▶ Given request
Starting at the line that has "Reconstruct this image" and stopping after the line that has "return Vector((p[0] *", reproduce the listing below exactly; omit everything else.

[Entries with scene source code]
:::::

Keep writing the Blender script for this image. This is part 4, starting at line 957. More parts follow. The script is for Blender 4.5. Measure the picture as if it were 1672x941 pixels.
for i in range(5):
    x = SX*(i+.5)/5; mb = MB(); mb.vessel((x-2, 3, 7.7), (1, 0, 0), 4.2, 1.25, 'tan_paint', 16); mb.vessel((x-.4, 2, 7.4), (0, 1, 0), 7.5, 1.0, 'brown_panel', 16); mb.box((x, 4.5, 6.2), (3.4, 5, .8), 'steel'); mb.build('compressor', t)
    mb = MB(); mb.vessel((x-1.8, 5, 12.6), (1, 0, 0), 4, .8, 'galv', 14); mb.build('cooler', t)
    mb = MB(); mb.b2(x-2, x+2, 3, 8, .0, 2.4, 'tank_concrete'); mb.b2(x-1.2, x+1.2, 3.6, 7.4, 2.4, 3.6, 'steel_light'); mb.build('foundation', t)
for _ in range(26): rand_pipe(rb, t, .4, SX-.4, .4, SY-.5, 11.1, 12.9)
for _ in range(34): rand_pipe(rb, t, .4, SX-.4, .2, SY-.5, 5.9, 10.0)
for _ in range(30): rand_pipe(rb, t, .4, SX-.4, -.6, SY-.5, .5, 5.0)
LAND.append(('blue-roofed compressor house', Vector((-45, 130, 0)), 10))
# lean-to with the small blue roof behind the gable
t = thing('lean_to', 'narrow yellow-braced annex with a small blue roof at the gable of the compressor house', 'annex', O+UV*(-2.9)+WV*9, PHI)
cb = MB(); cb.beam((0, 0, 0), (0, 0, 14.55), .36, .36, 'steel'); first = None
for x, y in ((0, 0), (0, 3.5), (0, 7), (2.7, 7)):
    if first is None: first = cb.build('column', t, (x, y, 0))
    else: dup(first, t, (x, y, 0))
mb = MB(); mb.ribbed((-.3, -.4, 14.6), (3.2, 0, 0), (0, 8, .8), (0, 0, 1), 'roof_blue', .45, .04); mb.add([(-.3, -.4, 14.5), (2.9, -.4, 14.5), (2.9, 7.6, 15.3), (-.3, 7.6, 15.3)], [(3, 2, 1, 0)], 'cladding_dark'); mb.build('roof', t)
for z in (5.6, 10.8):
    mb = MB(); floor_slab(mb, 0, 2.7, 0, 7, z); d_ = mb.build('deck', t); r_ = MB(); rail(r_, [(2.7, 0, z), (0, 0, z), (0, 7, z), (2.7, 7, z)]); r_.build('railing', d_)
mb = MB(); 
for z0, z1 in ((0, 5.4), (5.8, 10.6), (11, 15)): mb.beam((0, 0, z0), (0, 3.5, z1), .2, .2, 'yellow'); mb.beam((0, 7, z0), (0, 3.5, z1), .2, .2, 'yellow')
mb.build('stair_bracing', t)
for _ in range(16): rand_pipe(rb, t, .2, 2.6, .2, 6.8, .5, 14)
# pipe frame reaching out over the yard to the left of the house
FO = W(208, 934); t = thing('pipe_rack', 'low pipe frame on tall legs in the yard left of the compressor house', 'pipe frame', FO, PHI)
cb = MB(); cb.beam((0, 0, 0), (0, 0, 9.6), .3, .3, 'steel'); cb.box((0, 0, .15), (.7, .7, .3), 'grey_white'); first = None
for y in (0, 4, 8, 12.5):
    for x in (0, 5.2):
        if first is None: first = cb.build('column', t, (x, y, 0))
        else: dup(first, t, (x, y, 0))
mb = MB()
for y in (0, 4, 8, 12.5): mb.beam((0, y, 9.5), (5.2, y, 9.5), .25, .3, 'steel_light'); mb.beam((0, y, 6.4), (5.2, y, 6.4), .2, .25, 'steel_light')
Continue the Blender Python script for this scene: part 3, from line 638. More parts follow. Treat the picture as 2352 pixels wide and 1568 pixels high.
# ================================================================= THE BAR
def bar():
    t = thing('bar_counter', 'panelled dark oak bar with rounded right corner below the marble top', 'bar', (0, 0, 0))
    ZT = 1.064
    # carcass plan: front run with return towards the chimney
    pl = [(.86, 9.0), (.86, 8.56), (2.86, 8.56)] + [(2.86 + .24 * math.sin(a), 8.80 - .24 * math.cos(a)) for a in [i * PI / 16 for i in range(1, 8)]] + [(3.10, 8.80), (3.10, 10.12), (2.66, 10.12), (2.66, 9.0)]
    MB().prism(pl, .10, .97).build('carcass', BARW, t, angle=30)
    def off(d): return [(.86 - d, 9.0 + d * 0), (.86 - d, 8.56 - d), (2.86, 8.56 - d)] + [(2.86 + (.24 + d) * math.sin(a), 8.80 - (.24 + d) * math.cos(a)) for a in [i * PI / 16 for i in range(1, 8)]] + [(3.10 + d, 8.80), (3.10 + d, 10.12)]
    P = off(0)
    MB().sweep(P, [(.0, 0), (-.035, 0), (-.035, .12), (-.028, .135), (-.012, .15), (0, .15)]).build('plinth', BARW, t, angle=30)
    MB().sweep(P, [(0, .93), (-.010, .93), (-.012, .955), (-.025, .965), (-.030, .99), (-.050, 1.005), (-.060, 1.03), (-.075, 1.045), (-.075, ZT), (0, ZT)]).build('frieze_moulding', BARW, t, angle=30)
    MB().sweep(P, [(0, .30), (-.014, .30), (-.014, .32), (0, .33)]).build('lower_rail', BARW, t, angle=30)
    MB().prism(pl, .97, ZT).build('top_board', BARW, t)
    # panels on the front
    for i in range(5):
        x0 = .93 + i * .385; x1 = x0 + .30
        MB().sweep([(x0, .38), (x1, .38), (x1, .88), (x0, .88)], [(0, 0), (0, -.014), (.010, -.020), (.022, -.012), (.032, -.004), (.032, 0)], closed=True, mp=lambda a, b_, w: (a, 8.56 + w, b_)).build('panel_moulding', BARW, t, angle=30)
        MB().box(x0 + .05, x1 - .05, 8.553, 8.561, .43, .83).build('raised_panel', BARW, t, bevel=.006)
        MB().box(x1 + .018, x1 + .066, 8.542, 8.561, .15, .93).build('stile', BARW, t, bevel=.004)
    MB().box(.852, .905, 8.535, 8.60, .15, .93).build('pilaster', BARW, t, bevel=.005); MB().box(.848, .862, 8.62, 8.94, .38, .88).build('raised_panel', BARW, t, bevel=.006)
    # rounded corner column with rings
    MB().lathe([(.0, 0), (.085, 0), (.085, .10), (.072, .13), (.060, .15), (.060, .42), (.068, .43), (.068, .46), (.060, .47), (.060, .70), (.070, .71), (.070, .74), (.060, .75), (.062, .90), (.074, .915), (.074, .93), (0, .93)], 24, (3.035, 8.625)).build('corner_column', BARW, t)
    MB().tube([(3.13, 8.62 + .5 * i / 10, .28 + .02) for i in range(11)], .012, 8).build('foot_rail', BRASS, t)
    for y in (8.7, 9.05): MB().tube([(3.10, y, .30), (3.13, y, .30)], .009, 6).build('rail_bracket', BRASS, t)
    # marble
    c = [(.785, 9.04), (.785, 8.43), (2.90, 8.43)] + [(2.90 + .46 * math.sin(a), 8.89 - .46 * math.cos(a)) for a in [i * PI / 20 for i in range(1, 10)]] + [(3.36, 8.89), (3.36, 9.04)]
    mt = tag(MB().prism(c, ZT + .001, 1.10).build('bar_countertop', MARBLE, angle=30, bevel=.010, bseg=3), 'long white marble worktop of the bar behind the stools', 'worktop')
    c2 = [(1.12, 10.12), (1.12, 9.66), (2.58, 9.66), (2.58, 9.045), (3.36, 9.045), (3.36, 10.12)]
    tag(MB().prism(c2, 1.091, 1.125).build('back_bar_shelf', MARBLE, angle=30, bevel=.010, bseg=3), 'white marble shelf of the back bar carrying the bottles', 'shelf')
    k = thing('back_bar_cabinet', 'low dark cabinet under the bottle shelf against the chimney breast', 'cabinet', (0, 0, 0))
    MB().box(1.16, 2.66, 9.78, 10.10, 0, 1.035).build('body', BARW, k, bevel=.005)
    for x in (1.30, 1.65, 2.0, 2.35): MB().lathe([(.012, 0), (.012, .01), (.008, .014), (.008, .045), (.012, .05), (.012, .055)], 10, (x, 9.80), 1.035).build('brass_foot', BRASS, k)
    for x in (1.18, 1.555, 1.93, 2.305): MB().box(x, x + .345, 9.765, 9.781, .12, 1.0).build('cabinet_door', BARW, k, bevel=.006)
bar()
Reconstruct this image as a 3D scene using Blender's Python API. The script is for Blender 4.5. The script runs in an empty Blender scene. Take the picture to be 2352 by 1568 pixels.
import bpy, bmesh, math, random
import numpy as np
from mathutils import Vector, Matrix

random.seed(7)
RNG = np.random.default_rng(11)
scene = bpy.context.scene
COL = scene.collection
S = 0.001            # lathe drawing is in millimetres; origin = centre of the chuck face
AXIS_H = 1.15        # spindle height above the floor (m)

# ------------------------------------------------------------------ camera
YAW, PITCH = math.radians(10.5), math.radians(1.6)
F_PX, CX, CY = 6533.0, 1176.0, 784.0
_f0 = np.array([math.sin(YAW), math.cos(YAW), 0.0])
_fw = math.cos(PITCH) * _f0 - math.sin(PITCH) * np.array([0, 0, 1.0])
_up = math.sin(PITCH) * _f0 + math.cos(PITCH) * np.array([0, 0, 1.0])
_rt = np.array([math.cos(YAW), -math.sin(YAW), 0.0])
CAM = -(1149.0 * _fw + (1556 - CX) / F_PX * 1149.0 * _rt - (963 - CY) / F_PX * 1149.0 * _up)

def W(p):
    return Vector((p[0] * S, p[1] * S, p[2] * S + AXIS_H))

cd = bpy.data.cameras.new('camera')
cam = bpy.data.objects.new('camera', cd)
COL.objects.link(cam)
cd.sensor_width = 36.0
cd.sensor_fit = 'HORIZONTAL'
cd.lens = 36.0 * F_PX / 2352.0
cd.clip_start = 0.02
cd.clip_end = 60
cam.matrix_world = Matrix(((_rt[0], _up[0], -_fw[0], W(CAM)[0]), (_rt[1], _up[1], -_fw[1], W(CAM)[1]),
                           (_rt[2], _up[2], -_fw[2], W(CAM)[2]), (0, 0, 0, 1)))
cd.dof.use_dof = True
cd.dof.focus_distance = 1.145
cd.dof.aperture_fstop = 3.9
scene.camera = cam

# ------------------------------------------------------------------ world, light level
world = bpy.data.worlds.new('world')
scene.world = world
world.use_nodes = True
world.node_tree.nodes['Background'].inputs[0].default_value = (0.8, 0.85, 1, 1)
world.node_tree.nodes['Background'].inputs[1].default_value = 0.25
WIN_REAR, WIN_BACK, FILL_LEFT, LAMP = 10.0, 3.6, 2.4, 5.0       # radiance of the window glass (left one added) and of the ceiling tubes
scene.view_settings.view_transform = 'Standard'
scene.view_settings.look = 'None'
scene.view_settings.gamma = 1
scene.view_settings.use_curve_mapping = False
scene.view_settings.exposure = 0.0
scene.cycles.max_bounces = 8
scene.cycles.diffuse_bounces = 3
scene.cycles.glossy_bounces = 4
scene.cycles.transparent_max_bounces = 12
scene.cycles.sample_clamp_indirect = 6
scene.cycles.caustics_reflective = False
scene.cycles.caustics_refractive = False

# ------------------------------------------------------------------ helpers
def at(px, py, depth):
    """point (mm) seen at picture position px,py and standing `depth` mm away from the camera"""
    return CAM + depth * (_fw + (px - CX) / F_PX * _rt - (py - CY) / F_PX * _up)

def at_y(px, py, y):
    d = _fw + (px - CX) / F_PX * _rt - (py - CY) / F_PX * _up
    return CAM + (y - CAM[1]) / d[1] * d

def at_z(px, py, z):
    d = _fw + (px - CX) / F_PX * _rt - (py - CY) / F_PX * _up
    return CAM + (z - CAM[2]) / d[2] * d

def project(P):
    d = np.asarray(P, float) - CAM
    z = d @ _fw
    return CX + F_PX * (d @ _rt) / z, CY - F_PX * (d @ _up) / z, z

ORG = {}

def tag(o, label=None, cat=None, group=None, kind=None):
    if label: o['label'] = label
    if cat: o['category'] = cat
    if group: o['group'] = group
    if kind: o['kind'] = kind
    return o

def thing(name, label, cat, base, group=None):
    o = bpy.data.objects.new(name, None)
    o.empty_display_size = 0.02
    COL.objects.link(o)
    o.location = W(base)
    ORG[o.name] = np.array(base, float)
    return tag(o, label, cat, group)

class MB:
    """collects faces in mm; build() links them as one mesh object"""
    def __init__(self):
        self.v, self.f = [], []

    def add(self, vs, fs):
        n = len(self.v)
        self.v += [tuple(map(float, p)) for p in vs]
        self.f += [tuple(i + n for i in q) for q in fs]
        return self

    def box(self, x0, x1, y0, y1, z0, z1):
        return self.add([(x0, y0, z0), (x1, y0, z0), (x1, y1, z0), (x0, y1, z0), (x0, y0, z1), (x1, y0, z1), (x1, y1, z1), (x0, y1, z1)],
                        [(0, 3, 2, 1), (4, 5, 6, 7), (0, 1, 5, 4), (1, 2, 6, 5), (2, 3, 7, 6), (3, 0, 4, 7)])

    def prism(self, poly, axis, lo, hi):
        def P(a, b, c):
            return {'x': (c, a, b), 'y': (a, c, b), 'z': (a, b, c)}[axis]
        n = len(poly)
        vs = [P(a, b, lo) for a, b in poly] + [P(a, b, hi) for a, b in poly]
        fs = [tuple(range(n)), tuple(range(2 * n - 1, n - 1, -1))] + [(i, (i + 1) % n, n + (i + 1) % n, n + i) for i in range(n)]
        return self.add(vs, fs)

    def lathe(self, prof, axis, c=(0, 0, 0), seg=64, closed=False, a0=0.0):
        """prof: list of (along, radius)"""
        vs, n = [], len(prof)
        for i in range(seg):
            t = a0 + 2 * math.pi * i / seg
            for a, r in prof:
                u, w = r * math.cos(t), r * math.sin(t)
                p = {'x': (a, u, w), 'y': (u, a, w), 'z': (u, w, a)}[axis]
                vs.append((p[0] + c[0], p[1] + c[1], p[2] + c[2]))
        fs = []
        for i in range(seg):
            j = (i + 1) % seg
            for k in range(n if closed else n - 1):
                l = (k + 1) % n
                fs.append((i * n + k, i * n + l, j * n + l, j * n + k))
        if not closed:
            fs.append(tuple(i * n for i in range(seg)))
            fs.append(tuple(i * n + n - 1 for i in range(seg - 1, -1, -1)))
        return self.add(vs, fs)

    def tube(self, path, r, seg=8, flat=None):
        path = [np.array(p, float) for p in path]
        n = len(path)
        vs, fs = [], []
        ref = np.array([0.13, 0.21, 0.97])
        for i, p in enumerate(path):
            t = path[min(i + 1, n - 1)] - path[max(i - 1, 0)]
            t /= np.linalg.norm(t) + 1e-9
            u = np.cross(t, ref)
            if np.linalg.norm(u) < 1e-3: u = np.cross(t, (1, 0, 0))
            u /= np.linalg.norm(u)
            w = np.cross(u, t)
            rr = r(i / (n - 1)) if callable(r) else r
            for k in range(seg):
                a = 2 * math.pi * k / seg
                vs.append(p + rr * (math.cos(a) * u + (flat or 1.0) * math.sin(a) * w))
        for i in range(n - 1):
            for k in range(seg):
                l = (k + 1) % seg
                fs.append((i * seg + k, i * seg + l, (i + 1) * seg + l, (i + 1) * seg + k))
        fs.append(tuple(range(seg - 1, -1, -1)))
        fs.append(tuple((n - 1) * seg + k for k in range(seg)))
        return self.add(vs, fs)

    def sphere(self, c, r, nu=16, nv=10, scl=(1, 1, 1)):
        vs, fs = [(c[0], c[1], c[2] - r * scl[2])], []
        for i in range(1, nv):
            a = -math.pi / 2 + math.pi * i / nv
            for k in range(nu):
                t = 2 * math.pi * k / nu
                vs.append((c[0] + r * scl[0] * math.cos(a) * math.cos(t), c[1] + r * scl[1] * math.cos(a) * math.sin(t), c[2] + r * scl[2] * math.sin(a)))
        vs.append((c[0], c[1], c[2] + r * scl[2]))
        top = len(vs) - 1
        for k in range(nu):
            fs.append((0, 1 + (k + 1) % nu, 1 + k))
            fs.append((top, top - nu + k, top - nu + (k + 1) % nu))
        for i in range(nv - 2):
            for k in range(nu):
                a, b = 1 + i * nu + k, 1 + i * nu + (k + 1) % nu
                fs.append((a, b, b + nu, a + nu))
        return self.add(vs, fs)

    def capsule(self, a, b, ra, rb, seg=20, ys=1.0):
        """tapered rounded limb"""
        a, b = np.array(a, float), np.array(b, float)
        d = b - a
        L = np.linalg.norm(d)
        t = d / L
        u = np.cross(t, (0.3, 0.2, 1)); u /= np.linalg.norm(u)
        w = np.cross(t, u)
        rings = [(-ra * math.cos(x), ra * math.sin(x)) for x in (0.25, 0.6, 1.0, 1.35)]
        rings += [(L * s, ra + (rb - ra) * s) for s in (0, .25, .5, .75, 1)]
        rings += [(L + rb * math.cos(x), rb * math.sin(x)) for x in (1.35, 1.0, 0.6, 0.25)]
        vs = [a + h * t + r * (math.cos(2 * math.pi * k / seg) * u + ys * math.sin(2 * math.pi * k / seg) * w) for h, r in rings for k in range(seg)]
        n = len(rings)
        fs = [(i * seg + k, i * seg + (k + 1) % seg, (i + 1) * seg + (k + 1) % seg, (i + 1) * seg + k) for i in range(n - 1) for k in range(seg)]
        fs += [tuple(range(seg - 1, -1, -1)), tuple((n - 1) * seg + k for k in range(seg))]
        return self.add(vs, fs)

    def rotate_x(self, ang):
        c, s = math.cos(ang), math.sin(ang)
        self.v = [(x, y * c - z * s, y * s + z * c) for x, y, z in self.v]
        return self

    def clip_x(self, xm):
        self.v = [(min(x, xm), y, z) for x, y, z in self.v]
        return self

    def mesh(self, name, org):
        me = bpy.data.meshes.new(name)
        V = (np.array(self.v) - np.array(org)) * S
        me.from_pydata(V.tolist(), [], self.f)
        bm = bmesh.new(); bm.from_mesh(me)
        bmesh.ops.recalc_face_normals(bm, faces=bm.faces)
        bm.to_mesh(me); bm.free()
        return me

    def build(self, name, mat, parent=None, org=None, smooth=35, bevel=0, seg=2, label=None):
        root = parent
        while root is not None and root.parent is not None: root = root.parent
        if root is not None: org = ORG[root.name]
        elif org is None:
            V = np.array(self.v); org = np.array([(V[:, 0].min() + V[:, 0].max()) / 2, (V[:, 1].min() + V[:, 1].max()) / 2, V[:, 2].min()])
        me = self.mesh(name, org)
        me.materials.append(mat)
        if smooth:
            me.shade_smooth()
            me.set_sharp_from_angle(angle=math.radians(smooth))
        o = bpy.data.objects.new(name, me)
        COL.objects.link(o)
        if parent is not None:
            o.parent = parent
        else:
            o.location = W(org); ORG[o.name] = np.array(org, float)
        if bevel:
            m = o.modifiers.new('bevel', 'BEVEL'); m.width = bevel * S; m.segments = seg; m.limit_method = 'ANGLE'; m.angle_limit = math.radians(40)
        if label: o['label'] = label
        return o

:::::

▶ Task result
Reconstruct this image as a 3D scene using Blender's Python API. The script is for Blender 4.5. The script runs in an empty Blender scene. Take the picture to be 2352 by 1568 pixels.
import bpy, bmesh, math, random
import numpy as np
from mathutils import Vector, Matrix

random.seed(7)
RNG = np.random.default_rng(11)
scene = bpy.context.scene
COL = scene.collection
S = 0.001            # lathe drawing is in millimetres; origin = centre of the chuck face
AXIS_H = 1.15        # spindle height above the floor (m)

# ------------------------------------------------------------------ camera
YAW, PITCH = math.radians(10.5), math.radians(1.6)
F_PX, CX, CY = 6533.0, 1176.0, 784.0
_f0 = np.array([math.sin(YAW), math.cos(YAW), 0.0])
_fw = math.cos(PITCH) * _f0 - math.sin(PITCH) * np.array([0, 0, 1.0])
_up = math.sin(PITCH) * _f0 + math.cos(PITCH) * np.array([0, 0, 1.0])
_rt = np.array([math.cos(YAW), -math.sin(YAW), 0.0])
CAM = -(1149.0 * _fw + (1556 - CX) / F_PX * 1149.0 * _rt - (963 - CY) / F_PX * 1149.0 * _up)

def W(p):
    return Vector((p[0] * S, p[1] * S, p[2] * S + AXIS_H))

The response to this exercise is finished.